TOKYO — Mobile phone service provider Softbank has announced what would be the largest-ever foreign acquisition by a Japanese company. It intends to purchase Sprint, the number three telecommunications company in the United States, in a $20 billion deal.  

Softbank's acquisition of Sprint will create one of the world's largest telecommunications operators.

Both are number three in their respective markets and the combination will create a trans-Pacific company with more than 90 million customers.

The deal, approved by the boards of both companies, was officially unveiled at a hastily-arranged news conference in the Japanese capital.

Softbank is to purchase 70 percent of Sprint Nextel Corporation in a deal financed by three Japanese financial groups and Deutsche Bank.

Softbank founder Masayoshi Son acknowledged it is a risky deal, saying it would only be safe if he did nothing.

Son said the challenge in the United States will not be easy. But his company must enter a new market, one with a different culture and start again from zero after all that it has built.

Son said he will assume the chairmanship of Sprint, which will be a Softbank subsidiary, but said he wants Sprint's chief executive officer Dan Hesse to stay in his job.

Hesse took over Sprint five years ago. “My goal has always been the same," he said. "And it is to create the best wireless carrier in America. I believe without question that we are going to get there and the catalyst to get there is our partnership with Softbank.”

The two companies have a combined debt of $25 billion. The ratings-firm Moody's immediately announced it was looking at downgrading Softbank's credit rating.

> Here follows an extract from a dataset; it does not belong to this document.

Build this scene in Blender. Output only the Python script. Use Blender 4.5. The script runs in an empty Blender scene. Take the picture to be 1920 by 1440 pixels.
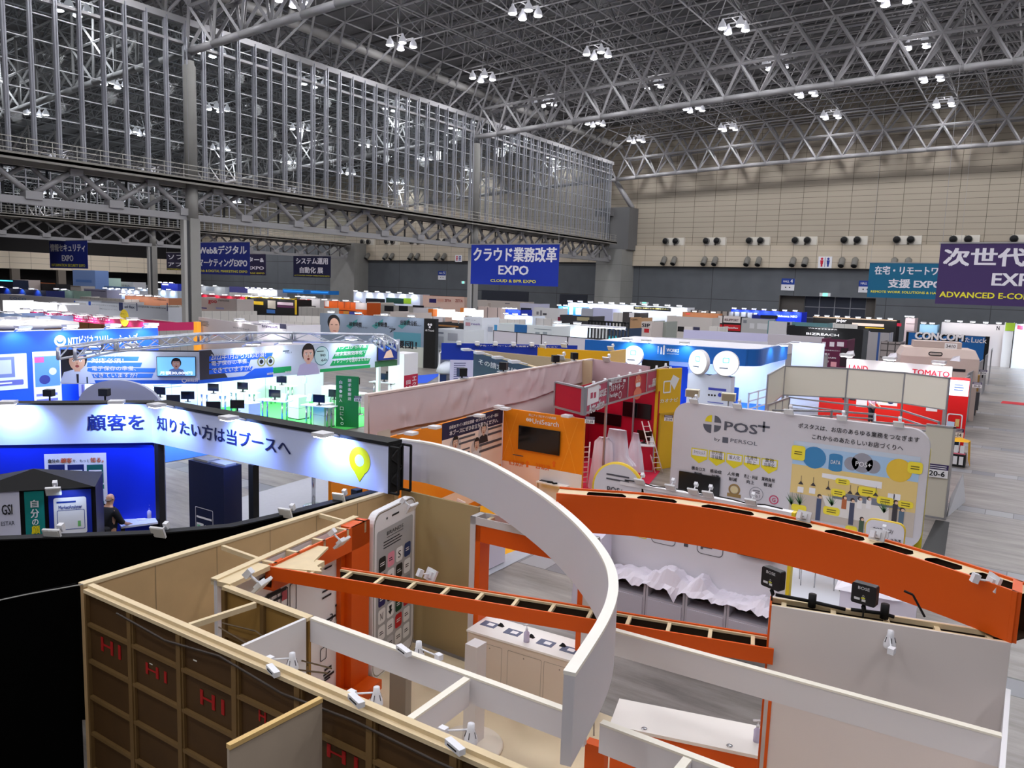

Shareholder concern about the deal sent Softbank shares tumbling more than five percent in Tokyo trading. Softbank has lost a fifth of its value, or nearly $9 billion, since news of the deal first leaked last week. But Sprint's stock price has gone up.  

Softbank said the deal, following shareholder approval and regulatory review, is expected to be completed by the middle of next year.

Analysts said it makes sense for Softbank to go abroad because of market stagnation in Japan, which has a declining and aging population. The U.S. telecommunications market, on the other hand, is expanding.

Sprint, which has been losing money for years, is in a fierce battle for U.S. market share behind AT&T and Verizon.

The 55-year-old Son, known as a maverick in the Japanese business world, is an ethnic Korean who grew up poor in western Japan before moving to the United States at the age of 16 to finish high school. He is now one of the richest people in Japan.

Over the past couple of decades he has led a series of high-profile acquisitions and investments, including with Yahoo Japan, Vodafone Japan and the Chinese e-commerce company Alibaba.

But previous attempts by Japanese telecoms players to venture abroad have not gone well.  Industry giant NTT Docomo incurred huge losses with investments in AT&T Wireless and KG Telecom of Taiwan.